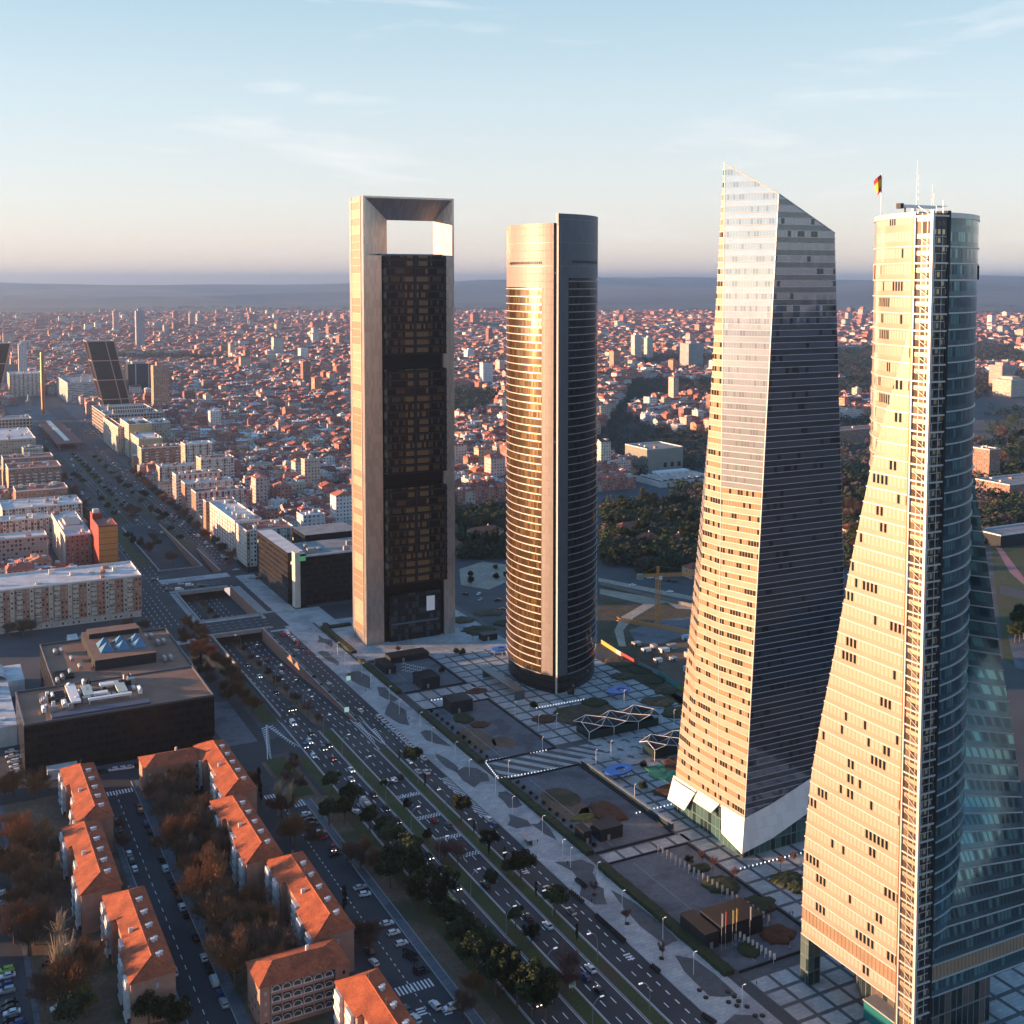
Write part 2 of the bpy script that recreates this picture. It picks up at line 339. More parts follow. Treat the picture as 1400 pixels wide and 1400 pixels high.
# asphalt
sheet('avenue_road',[(60,505,139,191),(505,668,177.2,191),(668,700,120,260),(700,772,120,148.7),(700,772,183.6,215),(772,817,118,262),(817,837,118,181.5),(817,837,187.5,200),(837,1000,134,150),(837,893,187.5,206),(893,1000,179,206),(837,893,179,181.5),(1000,1500,136,206)],M['asphalt'],0.03)
# trench road: down the ramp, level under the decks, up the far ramp
m=MB()
def ramp(u0,z0,u1,z1,v0,v1): m.face([(v0,u0,z0),(v1,u0,z0),(v1,u1,z1),(v0,u1,z1)])
ramp(505,0.03,640,-6.5,148.2,177.2); ramp(640,-6.5,850,-6.5,148.2,184); ramp(850,-6.5,1000,0.03,150,179); ramp(817,-7.0,893,0,181.5,187.5)
struct('underpass_road',m,M['asphalt'])
# ---------------------------------------------------------------- the four towers
def rel(poly,u0,v0): return [(p[1]-v0,p[0]-u0) for p in poly]      # (u,v) -> local (x,y)
def sgn(poly):
    return sum(poly[i][0]*poly[(i+1)%len(poly)][1]-poly[(i+1)%len(poly)][0]*poly[i][1] for i in range(len(poly)))>0
def ring(mb,poly,z0,z1,out,m=0):
    'a thin ledge running round a convex-ish outline'
    n=len(poly); o=[]
    for i in range(n):
        a=Vector(poly[i-1]); b=Vector(poly[i]); c=Vector(poly[(i+1)%n])
        d1=(b-a).normalized() if (b-a).length>1e-5 else Vector((0,0)); d2=(c-b).normalized() if (c-b).length>1e-5 else Vector((0,0))
        nn=Vector((d1.y+d2.y,-d1.x-d2.x)); nn=nn.normalized() if nn.length>1e-5 else Vector((0,0))
        o.append((b.x+nn.x*out,b.y+nn.y*out))
    for i in range(n):
        j=(i+1)%n; a,b,c,d=o[i],o[j],poly[j],poly[i]
        mb.face([(*a,z0),(*b,z0),(*b,z1),(*a,z1)],m); mb.face([(*a,z1),(*b,z1),(*c,z1),(*d,z1)],m); mb.face([(*d,z0),(*c,z0),(*b,z0),(*a,z0)],m)
def loft(mb,secs,zs,m=0,cap=None,mfun=None,sfun=None):
    for k in range(len(zs)-1):
        p,q=secs[k],secs[k+1]; n=len(p); ap=aq=0.0
        for i in range(n):
            j=(i+1)%n; lp=math.hypot(p[j][0]-p[i][0],p[j][1]-p[i][1]); lq=math.hypot(q[j][0]-q[i][0],q[j][1]-q[i][1])
            if max(lp,lq)>1e-4:
                mm=mfun(i,k) if mfun else m
                if sfun:
                    cx,cy=sfun(i,k); S=lambda P: P[0]*cx+P[1]*cy+100
                    mb.face([(*p[i],zs[k]),(*p[j],zs[k]),(*q[j],zs[k+1]),(*q[i],zs[k+1])],mm,[(S(p[i]),zs[k]),(S(p[j]),zs[k]),(S(q[j]),zs[k+1]),(S(q[i]),zs[k+1])])
                else: mb.face([(*p[i],zs[k]),(*p[j],zs[k]),(*q[j],zs[k+1]),(*q[i],zs[k+1])],mm,[(ap,zs[k]),(ap+lp,zs[k]),(aq+lq,zs[k+1]),(aq,zs[k+1])])
            ap+=lp; aq+=lq
    if cap is not None: mb.face([(*p,zs[-1]) for p in secs[-1]],cap)

M['ledge']=plain('pale_aluminium_ledge',(0.56,0.55,0.54),0.4,0.3)
M['ledge_shaded']=plain('shaded_aluminium_ledge',(0.25,0.26,0.28),0.4,0.3)  # ledge colour darkened to imitate shade on the right shell
M['roofdark']=plain('roof_gravel',(0.13,0.12,0.12),0.9,var=0.2,scale=0.4)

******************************

> _TO BE DONE_:
Reproduce the material word for word, minus the images.

> _RESPONSE TO THE EXERCISE_:
Write part 2 of the bpy script that recreates this picture. It picks up at line 339. More parts follow. Treat the picture as 1400 pixels wide and 1400 pixels high.
# asphalt
sheet('avenue_road',[(60,505,139,191),(505,668,177.2,191),(668,700,120,260),(700,772,120,148.7),(700,772,183.6,215),(772,817,118,262),(817,837,118,181.5),(817,837,187.5,200),(837,1000,134,150),(837,893,187.5,206),(893,1000,179,206),(837,893,179,181.5),(1000,1500,136,206)],M['asphalt'],0.03)
# trench road: down the ramp, level under the decks, up the far ramp
m=MB()
def ramp(u0,z0,u1,z1,v0,v1): m.face([(v0,u0,z0),(v1,u0,z0),(v1,u1,z1),(v0,u1,z1)])
ramp(505,0.03,640,-6.5,148.2,177.2); ramp(640,-6.5,850,-6.5,148.2,184); ramp(850,-6.5,1000,0.03,150,179); ramp(817,-7.0,893,0,181.5,187.5)
struct('underpass_road',m,M['asphalt'])
# ---------------------------------------------------------------- the four towers
def rel(poly,u0,v0): return [(p[1]-v0,p[0]-u0) for p in poly]      # (u,v) -> local (x,y)
def sgn(poly):
    return sum(poly[i][0]*poly[(i+1)%len(poly)][1]-poly[(i+1)%len(poly)][0]*poly[i][1] for i in range(len(poly)))>0
def ring(mb,poly,z0,z1,out,m=0):
    'a thin ledge running round a convex-ish outline'
    n=len(poly); o=[]
    for i in range(n):
        a=Vector(poly[i-1]); b=Vector(poly[i]); c=Vector(poly[(i+1)%n])
        d1=(b-a).normalized() if (b-a).length>1e-5 else Vector((0,0)); d2=(c-b).normalized() if (c-b).length>1e-5 else Vector((0,0))
        nn=Vector((d1.y+d2.y,-d1.x-d2.x)); nn=nn.normalized() if nn.length>1e-5 else Vector((0,0))
        o.append((b.x+nn.x*out,b.y+nn.y*out))
    for i in range(n):
        j=(i+1)%n; a,b,c,d=o[i],o[j],poly[j],poly[i]
        mb.face([(*a,z0),(*b,z0),(*b,z1),(*a,z1)],m); mb.face([(*a,z1),(*b,z1),(*c,z1),(*d,z1)],m); mb.face([(*d,z0),(*c,z0),(*b,z0),(*a,z0)],m)
def loft(mb,secs,zs,m=0,cap=None,mfun=None,sfun=None):
    for k in range(len(zs)-1):
        p,q=secs[k],secs[k+1]; n=len(p); ap=aq=0.0
        for i in range(n):
            j=(i+1)%n; lp=math.hypot(p[j][0]-p[i][0],p[j][1]-p[i][1]); lq=math.hypot(q[j][0]-q[i][0],q[j][1]-q[i][1])
            if max(lp,lq)>1e-4:
                mm=mfun(i,k) if mfun else m
                if sfun:
                    cx,cy=sfun(i,k); S=lambda P: P[0]*cx+P[1]*cy+100
                    mb.face([(*p[i],zs[k]),(*p[j],zs[k]),(*q[j],zs[k+1]),(*q[i],zs[k+1])],mm,[(S(p[i]),zs[k]),(S(p[j]),zs[k]),(S(q[j]),zs[k+1]),(S(q[i]),zs[k+1])])
                else: mb.face([(*p[i],zs[k]),(*p[j],zs[k]),(*q[j],zs[k+1]),(*q[i],zs[k+1])],mm,[(ap,zs[k]),(ap+lp,zs[k]),(aq+lq,zs[k+1]),(aq,zs[k+1])])
            ap+=lp; aq+=lq
    if cap is not None: mb.face([(*p,zs[-1]) for p in secs[-1]],cap)

M['ledge']=plain('pale_aluminium_ledge',(0.56,0.55,0.54),0.4,0.3)
M['ledge_shaded']=plain('shaded_aluminium_ledge',(0.25,0.26,0.28),0.4,0.3)  # ledge colour darkened to imitate shade on the right shell
M['roofdark']=plain('roof_gravel',(0.13,0.12,0.12),0.9,var=0.2,scale=0.4)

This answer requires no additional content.